Exhibitions

Dog Day Cabinet 2
Katrien De Blauwer, Giovanni Winne, Julie van der Vaart, David De Beyter, Bram Kinsbergen, Stanislas Lahaut, Sarah-Ann Cousein, Tine Guns, Caroline Lemaire, Danielle Luinge, Fia Cielen, Michel Vaerewijck, Patrice Deweer & Peter Waterschoot

The exhibition Dog Day Cabinet 2 at the Brussels art platform Le Clignoteur concentrates on how nature and culture relate to each other, in the sense that humans long for connection with nature but at the same time they ought to be afraid of nature and it’s destructive potential, climaxing on a personal level in the nature of death.

Exhibition Dog Day Cabinet 2
Artists Katrien De Blauwer, Giovanni Winne, Julie van der Vaart, David De Beyter, Bram Kinsbergen, Stanislas Lahaut, Sarah-Ann Cousein, Tine Guns, Caroline Lemaire, Danielle Luinge, Fia Cielen, Michel Vaerewijck, Patrice Deweer & Peter Waterschoot
Venue Le Clignoteur, Brussels
Installation images Sven Lambin

Dog Day Cabinet originated in the summer of 2015, as Michel Vaerewijck handed the keys of his artist gallery C41 in Antwerp to artist-curator Peter Waterschoot. It was the month of August, the month in which nothing much is going on; hot, lazy days called Dog Days. Peter stepped in this gap, and quite forcefully came up with a new concept combining photography with affiliated artists from other disciplines. After viewing this show, Le Clignoteur, (an art platform in Brussels led by Patrice Deweer and Delphine Navez) immediately offered their space for a second edition of Dog Day Cabinet in 2016.
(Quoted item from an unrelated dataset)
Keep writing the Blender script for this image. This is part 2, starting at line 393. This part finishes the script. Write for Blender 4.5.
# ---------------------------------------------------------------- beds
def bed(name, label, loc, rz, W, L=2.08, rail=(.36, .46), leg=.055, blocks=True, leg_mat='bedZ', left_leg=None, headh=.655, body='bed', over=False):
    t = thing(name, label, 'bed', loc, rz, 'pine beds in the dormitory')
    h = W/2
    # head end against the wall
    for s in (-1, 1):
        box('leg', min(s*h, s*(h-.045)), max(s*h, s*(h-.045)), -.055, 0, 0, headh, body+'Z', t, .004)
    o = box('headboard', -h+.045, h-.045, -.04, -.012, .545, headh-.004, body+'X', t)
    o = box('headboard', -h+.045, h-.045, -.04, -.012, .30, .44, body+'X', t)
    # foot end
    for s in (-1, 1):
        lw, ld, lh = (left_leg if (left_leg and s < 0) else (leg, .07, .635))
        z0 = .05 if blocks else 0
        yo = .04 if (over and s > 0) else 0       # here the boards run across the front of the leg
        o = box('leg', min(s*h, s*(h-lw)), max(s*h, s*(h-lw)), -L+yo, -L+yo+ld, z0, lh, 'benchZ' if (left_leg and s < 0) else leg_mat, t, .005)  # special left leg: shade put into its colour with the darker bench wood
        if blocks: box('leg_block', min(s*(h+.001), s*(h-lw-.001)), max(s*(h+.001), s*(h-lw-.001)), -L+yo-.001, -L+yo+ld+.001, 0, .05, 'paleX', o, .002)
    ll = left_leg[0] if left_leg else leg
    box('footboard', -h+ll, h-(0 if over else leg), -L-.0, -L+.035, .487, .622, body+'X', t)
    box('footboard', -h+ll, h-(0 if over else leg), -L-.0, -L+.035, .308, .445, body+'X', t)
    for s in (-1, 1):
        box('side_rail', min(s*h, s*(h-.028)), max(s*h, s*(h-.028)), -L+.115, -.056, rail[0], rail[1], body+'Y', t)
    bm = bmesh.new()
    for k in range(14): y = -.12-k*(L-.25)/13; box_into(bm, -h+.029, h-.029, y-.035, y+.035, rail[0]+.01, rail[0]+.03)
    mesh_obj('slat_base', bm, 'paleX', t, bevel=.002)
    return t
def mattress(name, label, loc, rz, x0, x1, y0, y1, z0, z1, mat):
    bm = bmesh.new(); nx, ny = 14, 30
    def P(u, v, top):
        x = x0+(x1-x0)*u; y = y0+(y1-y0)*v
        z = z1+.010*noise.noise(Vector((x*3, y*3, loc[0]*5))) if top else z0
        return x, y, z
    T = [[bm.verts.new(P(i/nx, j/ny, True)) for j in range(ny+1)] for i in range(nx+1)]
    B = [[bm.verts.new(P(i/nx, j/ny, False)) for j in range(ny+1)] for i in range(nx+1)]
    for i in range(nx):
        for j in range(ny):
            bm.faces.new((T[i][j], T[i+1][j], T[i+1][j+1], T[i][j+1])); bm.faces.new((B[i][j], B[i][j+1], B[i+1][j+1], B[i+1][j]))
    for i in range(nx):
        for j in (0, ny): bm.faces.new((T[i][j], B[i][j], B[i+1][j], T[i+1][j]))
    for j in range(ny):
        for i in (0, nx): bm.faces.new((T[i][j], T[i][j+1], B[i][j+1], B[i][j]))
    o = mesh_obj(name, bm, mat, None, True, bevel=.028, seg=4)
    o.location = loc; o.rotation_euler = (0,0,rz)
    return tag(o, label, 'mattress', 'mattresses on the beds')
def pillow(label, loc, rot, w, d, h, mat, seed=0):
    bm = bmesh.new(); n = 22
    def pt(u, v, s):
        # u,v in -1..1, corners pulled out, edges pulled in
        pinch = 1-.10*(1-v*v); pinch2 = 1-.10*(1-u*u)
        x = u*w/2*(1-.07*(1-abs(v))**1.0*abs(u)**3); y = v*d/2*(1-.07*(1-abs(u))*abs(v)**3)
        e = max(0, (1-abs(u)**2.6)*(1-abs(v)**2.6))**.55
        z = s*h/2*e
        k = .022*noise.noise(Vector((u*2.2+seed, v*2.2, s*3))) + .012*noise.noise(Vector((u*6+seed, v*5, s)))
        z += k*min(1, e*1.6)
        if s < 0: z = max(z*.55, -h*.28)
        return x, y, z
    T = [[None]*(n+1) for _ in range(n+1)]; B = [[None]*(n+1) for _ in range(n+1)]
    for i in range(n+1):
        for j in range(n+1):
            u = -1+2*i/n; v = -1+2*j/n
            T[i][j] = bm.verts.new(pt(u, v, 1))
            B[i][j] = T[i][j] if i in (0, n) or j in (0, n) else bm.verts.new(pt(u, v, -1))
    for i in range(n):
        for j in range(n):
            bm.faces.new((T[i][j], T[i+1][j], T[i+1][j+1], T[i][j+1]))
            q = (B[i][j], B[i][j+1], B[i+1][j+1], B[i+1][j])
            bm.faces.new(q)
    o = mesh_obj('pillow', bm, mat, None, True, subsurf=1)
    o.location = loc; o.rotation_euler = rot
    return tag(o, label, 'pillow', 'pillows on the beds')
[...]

For Dog Day Cabinet 2 Patrice Deweer and Peter Waterschoot worked further on DDC core-topics, which is a sense of unease that blends perfectly with the artistic choices made. Dog Day Cabinet revolves around 5 core-topics. 1. the relationship of art history with contemporary art, 2. the ‘cabinet’ tradition of eclectic collections, 3. the role of aesthetics, 4. the desire to install an exhibition with  enhanced visitor-experience, as well as 5. focusing on the aspect of emotional layering in art.

Peter and Patrice chose the painting Wanderer über dem Nebelmeer by Caspar David Friedrich as startpoint, the perfect icon for a split attitude towards nature, where-in on the one hand we are driven by romantic feelings and a craving for nature, as on the other hand we are just as much and very much aware of how dependent we are of both comfort and safety.

The result of this course of thought is an exhibition which is meandering from tragic landscape up to ‘vanitas art’, with in the background a far humming of the perfect storm.